ABSTRACT

In the early evening of Friday 6 May 2005, the leader of a small Islamic boarding school, or pesantren , in the East Java town of Lawang was arrested. Muhammad Yusman Roy was interrogated by police throughout the night of 6 May and into the early hours of Saturday 7 May on the basis of a report made to the police by members of the local branch of the Majelis Ulama Indonesia (MUI, the Ulama Council of Indonesia). The substance of the report was that Roy had, since 2003, taught the practice of performing sholat 1 in Arabic, as is customary, but accompanied by Indonesian translation. This was a teaching alleged to be a deviation from the rules for ritual prayer, as stated in three fatawa issued by different branches of MUI. Roy was to go on to spend 18 months in prison for his practice of dual-language prayer, described in Indonesian as sholat dwi bahasa , following prosecution under provisions of Indonesia’s so-called ‘blasphemy laws’. 2

Roy was raised by his mother after she separated from his Muslim father, and she herself was a Catholic prior to the marriage. 3 Roy later lived with his father and converted to Islam.
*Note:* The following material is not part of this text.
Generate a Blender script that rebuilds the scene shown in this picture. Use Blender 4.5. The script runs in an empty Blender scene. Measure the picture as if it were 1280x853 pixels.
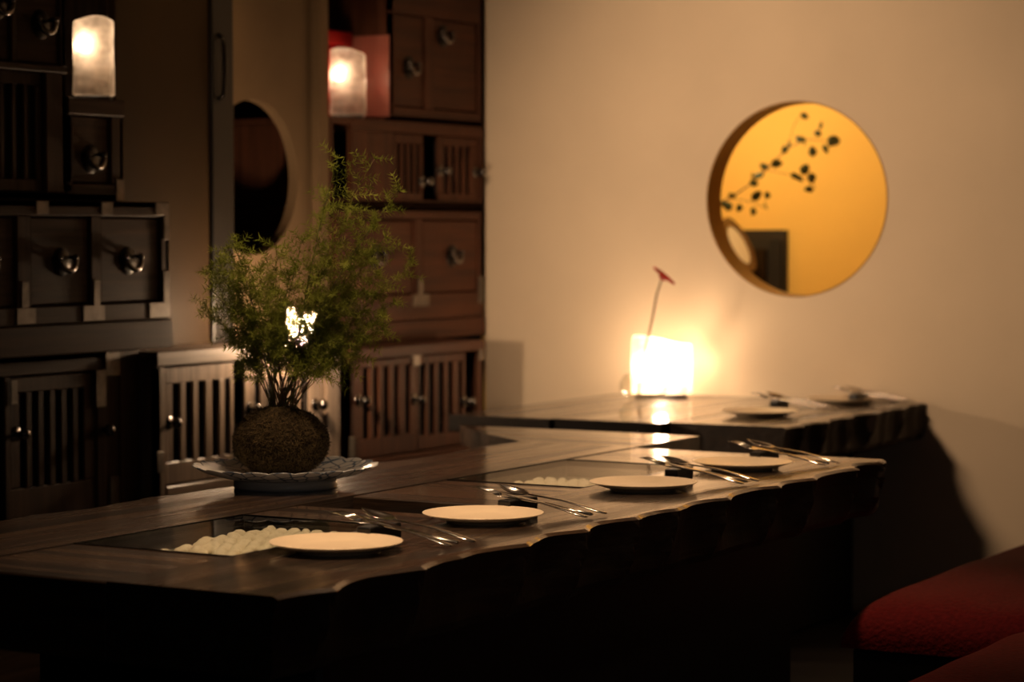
import bpy, bmesh, math, random
from mathutils import Vector, Matrix, Euler
R = math.radians
PI = math.pi
rnd = random.Random(7)
scene = bpy.context.scene
COL = scene.collection

# ------------------------------------------------------------------ camera
HEAD, PITCH = R(29.8), math.atan(137.5 / 3022.2)
cam_d = bpy.data.cameras.new('camera')
cam_d.lens, cam_d.sensor_width = 85, 36
cam_d.clip_start, cam_d.clip_end = 0.05, 60
cam_d.dof.use_dof = True
cam_d.dof.focus_distance = 4.95
cam_d.dof.aperture_fstop = 3.4
cam = bpy.data.objects.new('camera', cam_d)
cam.location = (0, 0, 1.295)
cam.rotation_euler = (PI / 2 - PITCH, 0, HEAD)
COL.objects.link(cam)
scene.camera = cam

# ------------------------------------------------------------------ world, exposure, ceiling lights, added fill lights
w = bpy.data.worlds.new('night'); scene.world = w; w.use_nodes = True
w.node_tree.nodes['Background'].inputs[0].default_value = (1.0, .7, .45, 1)
w.node_tree.nodes['Background'].inputs[1].default_value = 0.0015
vs = scene.view_settings
vs.view_transform = 'Standard'; vs.look = 'None'; vs.gamma = 1; vs.use_curve_mapping = False
vs.exposure = 0.0
scene.cycles.use_denoising = True
scene.cycles.sample_clamp_indirect = 4
scene.cycles.max_bounces = 8
scene.cycles.transparent_max_bounces = 12

WARM = (1.0, .66, .40)
def spot(name, loc, target, watts, deg, blend, size, col=WARM):
    l = bpy.data.lights.new(name, 'SPOT')
    l.energy, l.spot_size, l.spot_blend, l.shadow_soft_size, l.color = watts, R(deg), blend, size, col
    o = bpy.data.objects.new(name, l); o.location = loc
    o.rotation_euler = (Vector(target) - Vector(loc)).to_track_quat('-Z', 'Y').to_euler()
    COL.objects.link(o); return o
spot('ceiling_spot_table', (-2.55, 3.75, 2.5), (-2.5, 3.75, .72), 168, 62, .9, .05)
spot('ceiling_spot_table_far', (-2.55, 5.2, 2.5), (-2.5, 5.15, .72), 105, 62, .9, .05)
spot('ceiling_spot_wall', (-3.84, 5.6, 2.5), (-3.42, 7.69, 1.3), 90, 78, .9, .22)
spot('ceiling_spot_wall_second', (-3.65, 5.2, 2.5), (-2.85, 7.69, 1.35), 70, 76, .9, .14)
spot('ceiling_spot_fern', (-2.9, 4.05, 2.5), (-3.13, 4.45, 1.08), 95, 50, .9, .05)  # unseen spot added to brighten the fern
spot('ceiling_spot_bench', (-.9, 3.9, 2.5), (-1.7, 4.6, .4), 11, 75, .9, .06)
rl = bpy.data.lights.new('front_fill_light', 'POINT'); rl.energy, rl.color, rl.shadow_soft_size = 7, (1.0, .92, .85), .08  # unseen fill light added behind the camera to lift the dish foot
ro = bpy.data.objects.new('front_fill_light', rl); ro.location = (.9, .2, 1.7); COL.objects.link(ro)
spot('door_fill_spot', (-4.0, 5.8, 2.5), (-4.52, 5.85, 2.05), 11, 64, 1.0, .1, (1, .6, .25))  # unseen orange spot added to brighten only the top of the brown door

# ------------------------------------------------------------------ materials
MATS = {}
def new_mat(name):
    m = bpy.data.materials.new(name); m.use_nodes = True
    nt = m.node_tree; nt.nodes.clear()
    out = nt.nodes.new('ShaderNodeOutputMaterial')
    MATS[name] = m
    return m, nt, out
def N(nt, kind, **kw):
    n = nt.nodes.new(kind)
    for k, v in kw.items():
        if k in n.inputs: n.inputs[k].default_value = v
        else: setattr(n, k, v)
    return n
def ramp(nt, fac, stops):
    r = nt.nodes.new('ShaderNodeValToRGB')
    els = r.color_ramp.elements
    while len(els) < len(stops): els.new(.5)
    for e, (p, c) in zip(els, stops): e.position = p; e.color = (*c, 1)
    nt.links.new(fac, r.inputs[0]); return r
def plain(name, col, rough=.5, metal=0, noise=0.0, nscale=20, bump=0, spec=.5, coat=0, trans=0):
    m, nt, out = new_mat(name)
    b = N(nt, 'ShaderNodeBsdfPrincipled', Roughness=rough, Metallic=metal)
    b.inputs['Specular IOR Level'].default_value = spec
    b.inputs['Coat Weight'].default_value = coat
    b.inputs['Base Color'].default_value = (*col, 1)
    if noise or bump:
        tc = N(nt, 'ShaderNodeTexCoord'); n = N(nt, 'ShaderNodeTexNoise', Scale=nscale, Detail=5)
        nt.links.new(tc.outputs['Object'], n.inputs['Vector'])
        if noise:
            r = ramp(nt, n.outputs['Fac'], [(.3, tuple(c * (1 - noise) for c in col)), (.7, tuple(min(1, c * (1 + noise)) for c in col))])
            nt.links.new(r.outputs[0], b.inputs['Base Color'])
        if bump:
            bp = N(nt, 'ShaderNodeBump', Strength=bump, Distance=.01)
            nt.links.new(n.outputs['Fac'], bp.inputs['Height']); nt.links.new(bp.outputs[0], b.inputs['Normal'])
    nt.links.new(b.outputs[0], out.inputs[0]); return m
def wood(name, dark, light, axis, rough=(.25, .45), bump=.3, coat=0, scale=1.0, spec=.5, lo=.3, hi=.72):
    m, nt, out = new_mat(name)
    tc = N(nt, 'ShaderNodeTexCoord'); mp = N(nt, 'ShaderNodeMapping')
    s = [38 * scale] * 3; s['xyz'.index(axis)] = 1.6 * scale
    mp.inputs['Scale'].default_value = s
    nt.links.new(tc.outputs['Object'], mp.inputs[0])
    n1 = N(nt, 'ShaderNodeTexNoise', Scale=1.0, Detail=6, Roughness=.65, Distortion=.4)
    nt.links.new(mp.outputs[0], n1.inputs['Vector'])
    n2 = N(nt, 'ShaderNodeTexNoise', Scale=3.0, Detail=3)
    nt.links.new(tc.outputs['Object'], n2.inputs['Vector'])
    r = ramp(nt, n1.outputs['Fac'], [(lo, dark), (hi, light)])
    mx = N(nt, 'ShaderNodeMixRGB', blend_type='MULTIPLY'); mx.inputs[0].default_value = .5
    r2 = ramp(nt, n2.outputs['Fac'], [(.3, (.5, .5, .5)), (.7, (1, 1, 1))])
    nt.links.new(r.outputs[0], mx.inputs[1]); nt.links.new(r2.outputs[0], mx.inputs[2])
    b = N(nt, 'ShaderNodeBsdfPrincipled'); b.inputs['Specular IOR Level'].default_value = spec; b.inputs['Coat Weight'].default_value = coat; b.inputs['Coat Roughness'].default_value = .06; b.inputs['Coat IOR'].default_value = 1.65
    nt.links.new(mx.outputs[0], b.inputs['Base Color'])
    mr = N(nt, 'ShaderNodeMapRange'); mr.inputs[3].default_value, mr.inputs[4].default_value = rough
    nt.links.new(n1.outputs['Fac'], mr.inputs[0]); nt.links.new(mr.outputs[0], b.inputs['Roughness'])
    bp = N(nt, 'ShaderNodeBump', Strength=bump, Distance=.004)
    nt.links.new(n1.outputs['Fac'], bp.inputs['Height']); nt.links.new(bp.outputs[0], b.inputs['Normal'])
    if coat:
        cw = N(nt, 'ShaderNodeMapRange'); cw.inputs[1].default_value, cw.inputs[2].default_value, cw.inputs[3].default_value, cw.inputs[4].default_value = .38, .58, .5 * coat, coat
        nt.links.new(n1.outputs['Fac'], cw.inputs[0]); nt.links.new(cw.outputs[0], b.inputs['Coat Weight'])
    bc = N(nt, 'ShaderNodeBump', Strength=bump * .24, Distance=.004)
    nt.links.new(n1.outputs['Fac'], bc.inputs['Height']); nt.links.new(bc.outputs[0], b.inputs['Coat Normal'])
    nt.links.new(b.outputs[0], out.inputs[0]); return m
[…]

He pursued a career in boxing and was exposed to petty crime but, after fi nding a translation of the Qur’an in a book store, Roy was inspired to study Islam for many years with a teacher in Surabaya, the provincial capital of East Java. He went on to establish the pesantren and later went on the hajj , during which Roy felt that he received guidance from God. Shortly afterwards, Roy began to practice dual-language prayer in private and gradually began to promote it to his students, and the local community.